The Question Minus the Answer
The AP English Literature Exam’s May 2004 Open question quoted Roland Barthes defining “Literature” as “the question minus the answer.”
Ever since I read that quotation, I’ve been slowly transforming my class curriculum to reflect Barthes’ idea (which is mostly true--although some literature is more than happy to provide you with an answer).
I think part of my job as an English teacher is to help students unearth the question that is often hidden inside powerful literary texts. And once the question has been unearthed, it’s our job to help students wrestle authentically with that question.
For me, it often takes a long time to articulate that question perfectly (or as close to perfect as I can get). I usually joke that it takes three years of teaching a text before you really know “how” to teach it effectively and efficiently (translation: teach it in a fun, challenging, and yet accessible way that avoids tedium). And, of course, it is true that sometimes great literary texts can ask several different questions, and the teacher (with student input and response) can choose among those many questions which one the class would like to focus on for discussion.

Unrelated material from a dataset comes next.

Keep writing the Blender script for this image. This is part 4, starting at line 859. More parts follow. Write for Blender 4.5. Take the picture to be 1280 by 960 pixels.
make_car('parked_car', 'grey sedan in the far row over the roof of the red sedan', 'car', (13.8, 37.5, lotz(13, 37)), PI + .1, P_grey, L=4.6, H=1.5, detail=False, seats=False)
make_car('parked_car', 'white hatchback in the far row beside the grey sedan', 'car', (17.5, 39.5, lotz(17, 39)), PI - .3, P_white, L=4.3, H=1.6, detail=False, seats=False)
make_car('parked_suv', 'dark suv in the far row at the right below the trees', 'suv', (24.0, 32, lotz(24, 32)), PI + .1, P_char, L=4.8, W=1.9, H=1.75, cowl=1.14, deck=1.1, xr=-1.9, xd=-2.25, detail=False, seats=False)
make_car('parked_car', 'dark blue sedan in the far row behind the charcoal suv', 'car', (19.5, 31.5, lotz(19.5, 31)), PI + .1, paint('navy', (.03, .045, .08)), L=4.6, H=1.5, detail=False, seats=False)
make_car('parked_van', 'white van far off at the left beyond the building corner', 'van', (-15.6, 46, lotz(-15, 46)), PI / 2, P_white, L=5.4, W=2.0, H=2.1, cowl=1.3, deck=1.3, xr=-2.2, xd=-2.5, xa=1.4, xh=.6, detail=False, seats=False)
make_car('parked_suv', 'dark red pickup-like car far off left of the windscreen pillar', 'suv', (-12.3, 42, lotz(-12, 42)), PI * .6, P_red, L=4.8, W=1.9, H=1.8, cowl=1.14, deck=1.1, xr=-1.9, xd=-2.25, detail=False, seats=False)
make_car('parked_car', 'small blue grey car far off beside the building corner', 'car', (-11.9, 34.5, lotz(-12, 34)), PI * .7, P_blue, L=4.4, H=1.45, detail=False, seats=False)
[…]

When I’m teaching James Joyce’s short story “Eveline” (from Dubliners), for example, we might ask (as a class) any of the following questions:
1. What do we owe to others—especially our family?
2. What do owe to ourselves?
3. How do we know when what we owe to others outweighs what we owe to ourselves (or vice-versa)?
4. How do we know when a risk is worth taking?
5. Is the devil you know truly better than the devil you don’t? (Or is a bird in the hand always worth more than two in the bush?)
6. And since it’s the very Irish Catholic “Eveline,” how does God feel about our obligations to others and ourselves when they are in conflict?
The more questions you ask, the more powerful the story becomes. In one class in which we were discussing “Eveline,” I kept amping up the questions the story asks us to consider when a young lady raised her hand and said, “Mr. Thompson, if you keep talking about the pressures Eveline is dealing with anymore, I’m going to break out into hives.”
Oddly, I call this type of moment “success.”[1]
The most important point I’m trying to make here is that the answer the question is not really in the text; it’s in the reader (if he or she chooses to engage seriously with the text). We have to find out the answer for ourselves either through introspective thinking or dialogue with others.
This ability of literature to cause us to make wild surmises about what we think about our life in our world is why I believe that literature (contrary to popular opinion) is profoundly not boring. It takes work, though—and buy-in from the student—and a teacher who can help students see that the literary text is asking them a really big question.
At least one part of my whole website endeavor here will be talking about what Big Questions different literary texts get us to ask that are beyond the purely academic.
[1] In a strange way, I’m trying to invoke an existential crisis in my students every single day. It’s perverse.